山岡鉄舟の書 https://www.matsumoto-shoeido.jp/collections/902 |
さて、山岡鉄舟の項を読んで、やはり凄い人物であることがわかる。これまで読んできた内容にはない話としては、十五の時に座右の銘二十則をつくったこと。これを一生貫いたのである。大谷翔平選手が高校時代に設定した野球への取り組み目標に近い。やはり一流は違う。
21才の頃、ある旗本の家に友人とともに呼ばれて饗応されたが、主人が自らの健脚を自慢し、明日江戸から成田へ、下駄を履き徒歩で参詣に行く予定だ、誰か同行しないか。鉄舟はただ一人それに応じたのだが、翌朝は激しい風雨で、主人は飲みすぎてしかもこの天候ゆえ行かないという。だが、鉄舟はせっかくだからと、1人で成田を往復する。夜11時に、下駄の歯はみなつぶれ全身にはねが上がり泥だらけになり、その屋敷に帰着報告に立ち寄ったという。この「苔の一念」的な部分が、鉄舟の一生を貫いているわけだ。

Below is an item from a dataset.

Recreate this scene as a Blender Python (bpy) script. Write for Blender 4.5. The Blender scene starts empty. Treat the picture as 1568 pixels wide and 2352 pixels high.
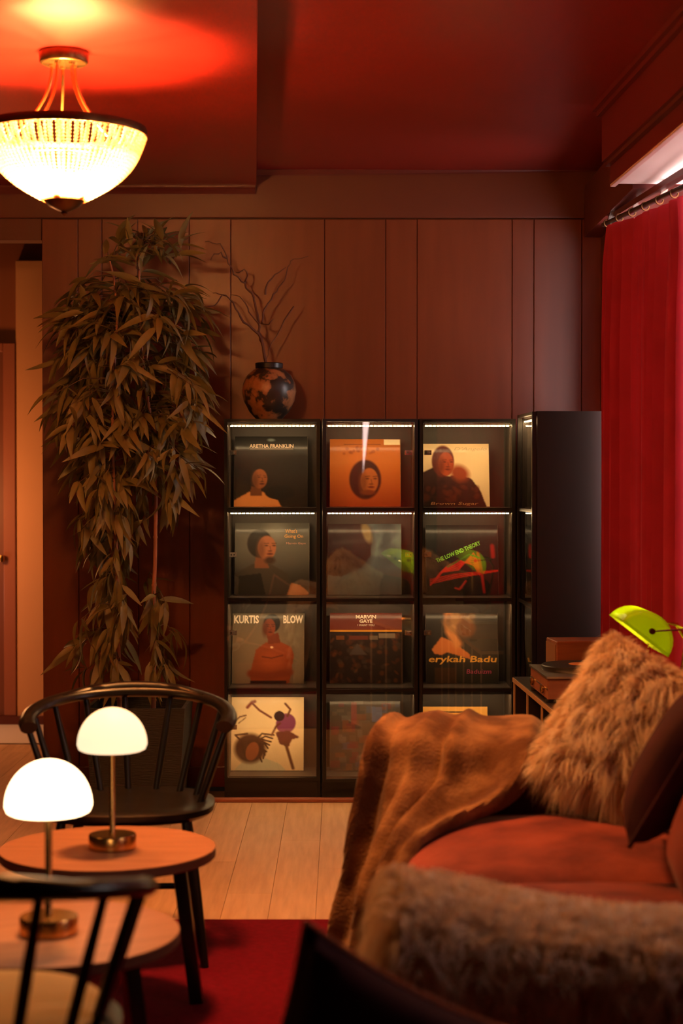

講武所の世話役として、熱心に稽古に励んだのはいうまでもない。しかし、小野派一刀流の浅利又七朗にだけは叶わなかった。剣を持つと彼の姿が浮かんで消えなかったという。それを剣禅一味の修行で、彼に勝利したのは45歳だったというから、凄い話である。これも「苔の一念」としかいいようがない。
海音寺の史伝文学として、新たな発見だったのは、1つは北辰一刀流の関係で清河八郎と親密であったという事実。鉄舟にはない魅力があったのだろうが、幕臣として彼の暴発を止める役割をしていたようだが、この事が、勝の後ろ盾だった大久保翁の疑心を生んでいたようで、勝に注意を与えていたようである。
西郷の元へ行く際のなりゆきも発見であった。これまで勝の依頼だと思っていたが、寛永寺で徳川慶喜の警護をしていた高橋泥舟(鉄舟の義兄にあたる)に、慶喜から最初声がかかる。だが、泥舟の警護ははずせないので、誰かいないかと聞くと義兄の鉄舟の名を挙げた。鉄舟は慶喜の恭順の意思を確かめた上で、役に立たない勝ったと後に語られる匿名の上役2人を訪ねた後、勝のもとに行ったようだ。前述のように勝は鉄舟を怪しんでおり、議論をしたうで西郷への手紙を託したようだ。
江戸開城がなった後、山岡は西郷の護衛に着く。恩義を感じての行動である。その後願いで、明治天皇の侍従となるが、10年だけと約束し、きっちり10年間勤め上げている。このあたりの「苔の一念」も見事である。
昨夜は、日本代表がコスタリカに不覚を取った。「苔の一念」で無敵艦隊スペインに勝しかない。頑張ってほしいものだ。